Plug Preparation With Pic Question

Hey guys,
While I wait for vacuum parts to come in, I figured I would make my next mold in the mean time.

I was wondering what would be the best way to prevent the paint/clear coat from coming off when I make the mold? 5 coats of mold release wax and 3 coats of pva? Last thing I want is for the paint to be ruined in case the mold goes wrong. I’m not sure what type of paint was used on it since it came with my bike.

Also, I’m bad with figuring out how much gelcoat I need to cover this part. Anyone can shoot a guesstimate? Most of the time, I barely have enough for my mold or I use too much.

Thanks all for the help

The tactic that I used to prevent paint from coming off a plug is to spray on the PVA as per the instructions. I spray about 6-9 layers with 15 mins between coats. That way I have a pva layer that can be pulled off when I demold. It is a nice barrier that separates the paint from the gelcoat and resin.

It’s hard to tell an approximation of gelcoat needed without an idea of how large the part is. Put it next to something: a soda can, a ruler, etc.-- that way we have an idea how large the part is, and can give a better estimate.

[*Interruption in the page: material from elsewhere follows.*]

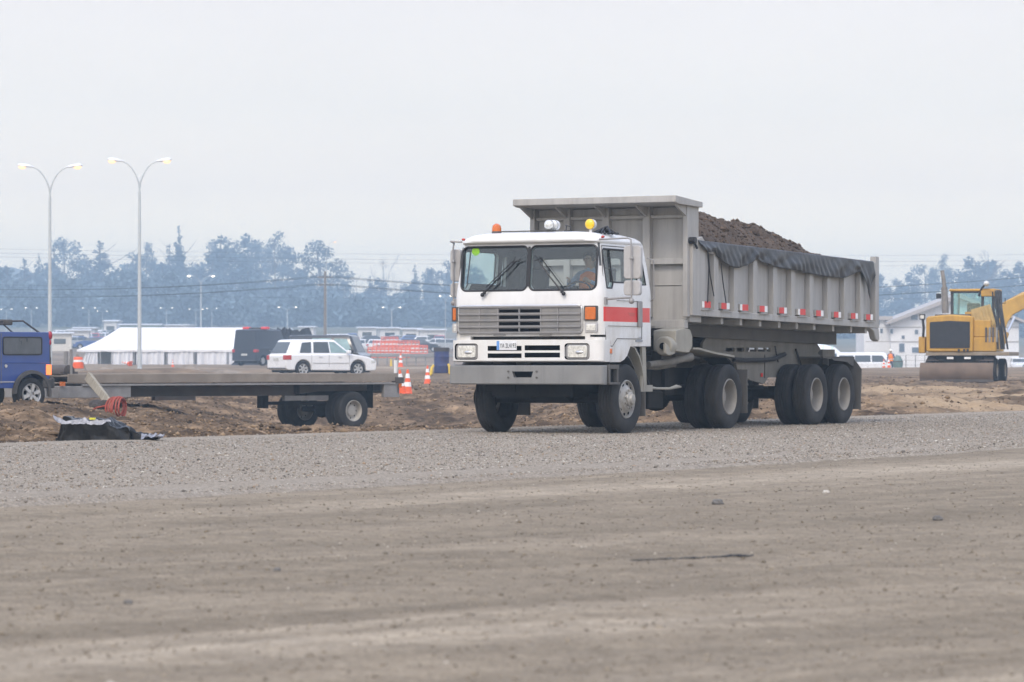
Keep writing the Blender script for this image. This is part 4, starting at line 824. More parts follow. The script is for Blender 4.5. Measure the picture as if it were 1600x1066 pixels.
for x in (1128.5,1158,1188,1218,1245.5,1272.5,1302,1330,1353):
    u,_ = SP(x,500,-.0); MB().box(u-.10,u,-.02,2.62,1.70,1.80,0,**A).build('cross_beam',M_bed,bed,bevel=.004)
MB().box(2.30,10.1,.55,.70,1.50,1.70,0,**A).box(2.30,10.1,1.90,2.05,1.50,1.70,0,**A).box(2.4,10.0,.70,1.9,1.55,1.60,0,**A).build('subframe',M_bedd,bed)
MB().box(2.30,2.75,-.03,2.63,1.70,1.80,0,**A).build('front_beam',M_bed,bed,bevel=.01)
MB().box(10.46,10.52,.0,2.6,1.8,2.95,0,**A).build('tailgate',M_bed,truck)
for v in (-.10,2.58): MB().prism([(10.1,1.80),(10.52,1.80),(10.56,1.60),(10.50,1.56),(10.36,1.60),(10.28,1.72)],'y',v,v+.12,0,**A).build('tail_hinge',M_bed,truck,bevel=.02)
# --- load of soil (rests in the bed) and tarpaulin (hangs over its edge)
m_soil = mat('dark damp soil',(.045,.031,.022),.95,var=.4,vs=3,dirt=(.115,.080,.055),damt=.8,ds=3.5,bump=.9,bs=9)
SOIL_PROF = [(2.34,.70),(3.5,.72),(5.2,.70),(6.4,.66),(7.4,.60),(8.2,.47),(8.9,.32),(9.5,.14),(10.45,-.05)]
def soil(a,b):
    u = 2.35+8.1*a; v = .04+2.52*b; h = np.interp(u,[p[0] for p in SOIL_PROF],[p[1] for p in SOIL_PROF]); s = 1-abs(b*2-1)**1.7
    n = float(fbm(np.array([u*1.1]),np.array([v*1.4]),5,2.1,.58)[0]); n2 = float(fbm(np.array([u*5]),np.array([v*5+3]),3)[0])
    return (u,v,2.90-.0145*(u-2.25)+h*s*1.0+.15*n*(.3+s)+.055*n2)
mb = MB(); mb.grid(soil,190,64); so = mb.build('soil_load',m_soil,None,sharp=0,loc=(TP[0],TP[1],0),rz=R(63)); tag(so,'heap of dark brown soil loaded in the dump truck bed','soil load')
n_ = 5200; rs = np.random.RandomState(8); P = np.array([soil(a,b) for a,b in rs.rand(n_,2)]); rad = rs.gamma(1.1,.010,n_)+.006
so2 = scatter('soil_lump', P, rad, rs.rand(n_), stonemat('dark soil lumps',[(0,(.03,.022,.017)),(.6,(.075,.052,.036)),(1,(.15,.105,.072))]), .8, 9); so2.parent = so
m_tarp = mat('black tarpaulin',(.008,.009,.012),.36,var=.2,vs=3,dirt=(.035,.035,.04),damt=.3,ds=2.5,bump=.9,bs=5,spec=.6)
HEM = [(1094,384),(1104,392),(1110,395),(1118,392),(1124,402),(1133,412),(1145,418),(1155,419),(1170,414),(1183,404.5),(1196,410),(1210,417),(1230,420),(1250,424),(1280,431),(1305,434),(1322,434),(1332,430),(1340,425),(1345,424),(1350,440),(1354,448),(1359,470),(1362,446),(1367,430)]
H3 = [SP(x,y,-.14) for x,y in HEM]; uu = [h[0] for h in H3]; hh = [h[1] for h in H3]
def tarp(a,b):
    u = uu[0]+(uu[-1]-uu[0])*a; hem = float(np.interp(u,uu,hh)); top = 2.985-.0145*(u-2.25); f = float(fbm(np.array([u*2.3]),np.array([b*1.2]),4)[0]); fold = .016*math.sin(u*6+2.5*math.sin(u*1.3)+b*6)+.030*f+.007*math.sin(u*23+5*math.sin(u*1.7)-b*9)
    if b < .3: t = b/.3; return (u, .16-.26*t, top+.012*math.sin(math.pi*t)+.006*f)
    t = (b-.3)/.7; return (u+.05*f*t, -.112-.012*math.sin(math.pi*t*.5)-(.02+fold)*min(1,t*1.6)*.8-.004*t, top+(hem-top)*t)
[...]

If you have good paint that’s shiny and smooth, then wax should prevent the paint from coming off. If the paint had a bad bonding surface, and wasn’t cured well, then it could come off. What is that piece? If it’s a car part, I wouldn’t worry about it so long as you wax it 5 coats or so.

When in doubt about styrene resistant paints/clear, switch to epoxy. Pea and wax will not help at all.

It’s actually a solo motorcycle cowl.

Ill get another pic with a soda can or something in the pic for better judgement.

The safest bet is to use PVA. Wax could be fine but it could also fail with polyester or epoxy surface coats. The best thing to do is test the release with a scrap that is painted with your paint system. Then you can test your release system and your resin to make sure it’s all compatible. Some epoxies will chemically bond with the paint even if it’s waxed. Wax is unable to block chemical reactivity. Properly applied PVA blocks any chemical reactivity. Either way… TEST! TEST! TEST!

Calculating the amount of gel-coat is simple. Surface area x gel coat thickness + 15 percent. You can always mix up more gel-coat and apply it right away if you are running short.

Thanks for the extra input. Sadly I don’t have an extra part. I’m not sure if the previous owner purchased it prepainted or had it painted,

As for the amount of gel coat, I’ve got about 16 oz left and was wondering if I needed to purchase more.